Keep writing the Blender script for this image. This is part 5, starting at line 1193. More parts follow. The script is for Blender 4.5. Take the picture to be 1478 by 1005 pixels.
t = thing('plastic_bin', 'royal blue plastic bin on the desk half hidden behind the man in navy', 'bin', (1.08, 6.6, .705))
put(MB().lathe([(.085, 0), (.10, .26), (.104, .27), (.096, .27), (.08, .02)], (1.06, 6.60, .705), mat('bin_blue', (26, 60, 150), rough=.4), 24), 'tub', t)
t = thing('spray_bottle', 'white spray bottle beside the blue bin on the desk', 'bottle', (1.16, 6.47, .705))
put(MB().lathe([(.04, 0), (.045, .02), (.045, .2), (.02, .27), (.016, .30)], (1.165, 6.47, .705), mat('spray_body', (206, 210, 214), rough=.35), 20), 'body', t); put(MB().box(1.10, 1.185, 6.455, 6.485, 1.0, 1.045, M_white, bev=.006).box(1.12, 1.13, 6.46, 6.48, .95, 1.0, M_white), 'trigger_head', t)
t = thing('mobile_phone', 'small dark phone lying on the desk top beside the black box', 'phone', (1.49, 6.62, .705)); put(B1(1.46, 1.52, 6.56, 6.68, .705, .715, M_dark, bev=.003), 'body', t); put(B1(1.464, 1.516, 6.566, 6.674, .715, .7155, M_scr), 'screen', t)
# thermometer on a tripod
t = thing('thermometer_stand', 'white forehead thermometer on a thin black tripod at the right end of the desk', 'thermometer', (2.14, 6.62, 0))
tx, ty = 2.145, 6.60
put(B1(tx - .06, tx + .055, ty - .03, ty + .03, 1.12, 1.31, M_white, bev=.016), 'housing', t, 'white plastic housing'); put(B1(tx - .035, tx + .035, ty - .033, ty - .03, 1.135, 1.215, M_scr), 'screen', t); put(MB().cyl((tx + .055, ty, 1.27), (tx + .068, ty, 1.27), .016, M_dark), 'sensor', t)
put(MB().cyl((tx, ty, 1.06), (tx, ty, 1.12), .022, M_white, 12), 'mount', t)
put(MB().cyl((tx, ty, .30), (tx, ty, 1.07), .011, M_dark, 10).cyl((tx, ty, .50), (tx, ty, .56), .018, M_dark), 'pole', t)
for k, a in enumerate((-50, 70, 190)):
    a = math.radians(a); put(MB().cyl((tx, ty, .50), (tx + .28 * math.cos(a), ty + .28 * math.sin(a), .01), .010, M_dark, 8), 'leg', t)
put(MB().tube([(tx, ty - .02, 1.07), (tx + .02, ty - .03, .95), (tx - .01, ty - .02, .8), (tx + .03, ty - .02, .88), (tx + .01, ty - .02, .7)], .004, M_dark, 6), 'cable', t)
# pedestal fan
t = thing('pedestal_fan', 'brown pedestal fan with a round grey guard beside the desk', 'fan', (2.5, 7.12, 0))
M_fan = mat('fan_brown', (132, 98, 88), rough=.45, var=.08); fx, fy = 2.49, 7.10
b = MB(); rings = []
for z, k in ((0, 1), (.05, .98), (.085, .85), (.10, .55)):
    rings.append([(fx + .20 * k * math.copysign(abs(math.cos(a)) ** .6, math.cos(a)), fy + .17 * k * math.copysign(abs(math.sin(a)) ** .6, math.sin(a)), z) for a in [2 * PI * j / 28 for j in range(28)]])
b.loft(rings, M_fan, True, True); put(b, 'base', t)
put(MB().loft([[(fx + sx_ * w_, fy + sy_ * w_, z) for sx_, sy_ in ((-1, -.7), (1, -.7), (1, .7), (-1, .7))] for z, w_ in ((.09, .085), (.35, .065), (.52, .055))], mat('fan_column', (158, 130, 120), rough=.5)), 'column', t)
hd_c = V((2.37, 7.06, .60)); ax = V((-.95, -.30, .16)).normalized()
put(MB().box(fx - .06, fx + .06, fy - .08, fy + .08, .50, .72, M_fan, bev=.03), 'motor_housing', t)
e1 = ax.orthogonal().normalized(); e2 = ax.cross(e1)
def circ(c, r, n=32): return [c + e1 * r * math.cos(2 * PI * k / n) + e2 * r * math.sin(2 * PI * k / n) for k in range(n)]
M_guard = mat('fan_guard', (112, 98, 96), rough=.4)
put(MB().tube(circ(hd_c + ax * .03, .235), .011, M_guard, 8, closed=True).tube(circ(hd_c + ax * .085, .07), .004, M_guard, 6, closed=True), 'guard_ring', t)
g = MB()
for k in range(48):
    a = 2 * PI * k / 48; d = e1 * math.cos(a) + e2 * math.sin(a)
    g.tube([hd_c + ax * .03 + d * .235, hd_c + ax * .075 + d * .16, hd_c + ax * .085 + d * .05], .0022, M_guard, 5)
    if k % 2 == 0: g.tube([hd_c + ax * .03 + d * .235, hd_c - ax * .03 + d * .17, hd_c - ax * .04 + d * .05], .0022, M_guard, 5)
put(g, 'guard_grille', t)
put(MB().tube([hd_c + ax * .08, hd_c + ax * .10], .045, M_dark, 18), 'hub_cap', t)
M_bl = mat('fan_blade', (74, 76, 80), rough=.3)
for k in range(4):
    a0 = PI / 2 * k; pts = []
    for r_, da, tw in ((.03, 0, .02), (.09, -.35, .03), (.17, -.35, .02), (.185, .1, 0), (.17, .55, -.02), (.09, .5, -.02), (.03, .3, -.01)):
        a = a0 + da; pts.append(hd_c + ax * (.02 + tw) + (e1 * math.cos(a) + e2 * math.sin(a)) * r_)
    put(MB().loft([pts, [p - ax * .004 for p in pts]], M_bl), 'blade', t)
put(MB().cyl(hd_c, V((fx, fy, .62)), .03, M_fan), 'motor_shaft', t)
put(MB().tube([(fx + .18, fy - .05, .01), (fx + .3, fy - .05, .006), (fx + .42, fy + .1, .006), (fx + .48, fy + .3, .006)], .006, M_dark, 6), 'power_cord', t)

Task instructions
Restate the listing above word for word.

Exercise solution
Keep writing the Blender script for this image. This is part 5, starting at line 1193. More parts follow. The script is for Blender 4.5. Take the picture to be 1478 by 1005 pixels.
t = thing('plastic_bin', 'royal blue plastic bin on the desk half hidden behind the man in navy', 'bin', (1.08, 6.6, .705))
put(MB().lathe([(.085, 0), (.10, .26), (.104, .27), (.096, .27), (.08, .02)], (1.06, 6.60, .705), mat('bin_blue', (26, 60, 150), rough=.4), 24), 'tub', t)
t = thing('spray_bottle', 'white spray bottle beside the blue bin on the desk', 'bottle', (1.16, 6.47, .705))
put(MB().lathe([(.04, 0), (.045, .02), (.045, .2), (.02, .27), (.016, .30)], (1.165, 6.47, .705), mat('spray_body', (206, 210, 214), rough=.35), 20), 'body', t); put(MB().box(1.10, 1.185, 6.455, 6.485, 1.0, 1.045, M_white, bev=.006).box(1.12, 1.13, 6.46, 6.48, .95, 1.0, M_white), 'trigger_head', t)
t = thing('mobile_phone', 'small dark phone lying on the desk top beside the black box', 'phone', (1.49, 6.62, .705)); put(B1(1.46, 1.52, 6.56, 6.68, .705, .715, M_dark, bev=.003), 'body', t); put(B1(1.464, 1.516, 6.566, 6.674, .715, .7155, M_scr), 'screen', t)
# thermometer on a tripod
t = thing('thermometer_stand', 'white forehead thermometer on a thin black tripod at the right end of the desk', 'thermometer', (2.14, 6.62, 0))
tx, ty = 2.145, 6.60
put(B1(tx - .06, tx + .055, ty - .03, ty + .03, 1.12, 1.31, M_white, bev=.016), 'housing', t, 'white plastic housing'); put(B1(tx - .035, tx + .035, ty - .033, ty - .03, 1.135, 1.215, M_scr), 'screen', t); put(MB().cyl((tx + .055, ty, 1.27), (tx + .068, ty, 1.27), .016, M_dark), 'sensor', t)
put(MB().cyl((tx, ty, 1.06), (tx, ty, 1.12), .022, M_white, 12), 'mount', t)
put(MB().cyl((tx, ty, .30), (tx, ty, 1.07), .011, M_dark, 10).cyl((tx, ty, .50), (tx, ty, .56), .018, M_dark), 'pole', t)
for k, a in enumerate((-50, 70, 190)):
    a = math.radians(a); put(MB().cyl((tx, ty, .50), (tx + .28 * math.cos(a), ty + .28 * math.sin(a), .01), .010, M_dark, 8), 'leg', t)
put(MB().tube([(tx, ty - .02, 1.07), (tx + .02, ty - .03, .95), (tx - .01, ty - .02, .8), (tx + .03, ty - .02, .88), (tx + .01, ty - .02, .7)], .004, M_dark, 6), 'cable', t)
# pedestal fan
t = thing('pedestal_fan', 'brown pedestal fan with a round grey guard beside the desk', 'fan', (2.5, 7.12, 0))
M_fan = mat('fan_brown', (132, 98, 88), rough=.45, var=.08); fx, fy = 2.49, 7.10
b = MB(); rings = []
for z, k in ((0, 1), (.05, .98), (.085, .85), (.10, .55)):
    rings.append([(fx + .20 * k * math.copysign(abs(math.cos(a)) ** .6, math.cos(a)), fy + .17 * k * math.copysign(abs(math.sin(a)) ** .6, math.sin(a)), z) for a in [2 * PI * j / 28 for j in range(28)]])
b.loft(rings, M_fan, True, True); put(b, 'base', t)
put(MB().loft([[(fx + sx_ * w_, fy + sy_ * w_, z) for sx_, sy_ in ((-1, -.7), (1, -.7), (1, .7), (-1, .7))] for z, w_ in ((.09, .085), (.35, .065), (.52, .055))], mat('fan_column', (158, 130, 120), rough=.5)), 'column', t)
hd_c = V((2.37, 7.06, .60)); ax = V((-.95, -.30, .16)).normalized()
put(MB().box(fx - .06, fx + .06, fy - .08, fy + .08, .50, .72, M_fan, bev=.03), 'motor_housing', t)
e1 = ax.orthogonal().normalized(); e2 = ax.cross(e1)
def circ(c, r, n=32): return [c + e1 * r * math.cos(2 * PI * k / n) + e2 * r * math.sin(2 * PI * k / n) for k in range(n)]
M_guard = mat('fan_guard', (112, 98, 96), rough=.4)
put(MB().tube(circ(hd_c + ax * .03, .235), .011, M_guard, 8, closed=True).tube(circ(hd_c + ax * .085, .07), .004, M_guard, 6, closed=True), 'guard_ring', t)
g = MB()
for k in range(48):
    a = 2 * PI * k / 48; d = e1 * math.cos(a) + e2 * math.sin(a)
    g.tube([hd_c + ax * .03 + d * .235, hd_c + ax * .075 + d * .16, hd_c + ax * .085 + d * .05], .0022, M_guard, 5)
    if k % 2 == 0: g.tube([hd_c + ax * .03 + d * .235, hd_c - ax * .03 + d * .17, hd_c - ax * .04 + d * .05], .0022, M_guard, 5)
put(g, 'guard_grille', t)
put(MB().tube([hd_c + ax * .08, hd_c + ax * .10], .045, M_dark, 18), 'hub_cap', t)
M_bl = mat('fan_blade', (74, 76, 80), rough=.3)
for k in range(4):
    a0 = PI / 2 * k; pts = []
    for r_, da, tw in ((.03, 0, .02), (.09, -.35, .03), (.17, -.35, .02), (.185, .1, 0), (.17, .55, -.02), (.09, .5, -.02), (.03, .3, -.01)):
        a = a0 + da; pts.append(hd_c + ax * (.02 + tw) + (e1 * math.cos(a) + e2 * math.sin(a)) * r_)
    put(MB().loft([pts, [p - ax * .004 for p in pts]], M_bl), 'blade', t)
put(MB().cyl(hd_c, V((fx, fy, .62)), .03, M_fan), 'motor_shaft', t)
put(MB().tube([(fx + .18, fy - .05, .01), (fx + .3, fy - .05, .006), (fx + .42, fy + .1, .006), (fx + .48, fy + .3, .006)], .006, M_dark, 6), 'power_cord', t)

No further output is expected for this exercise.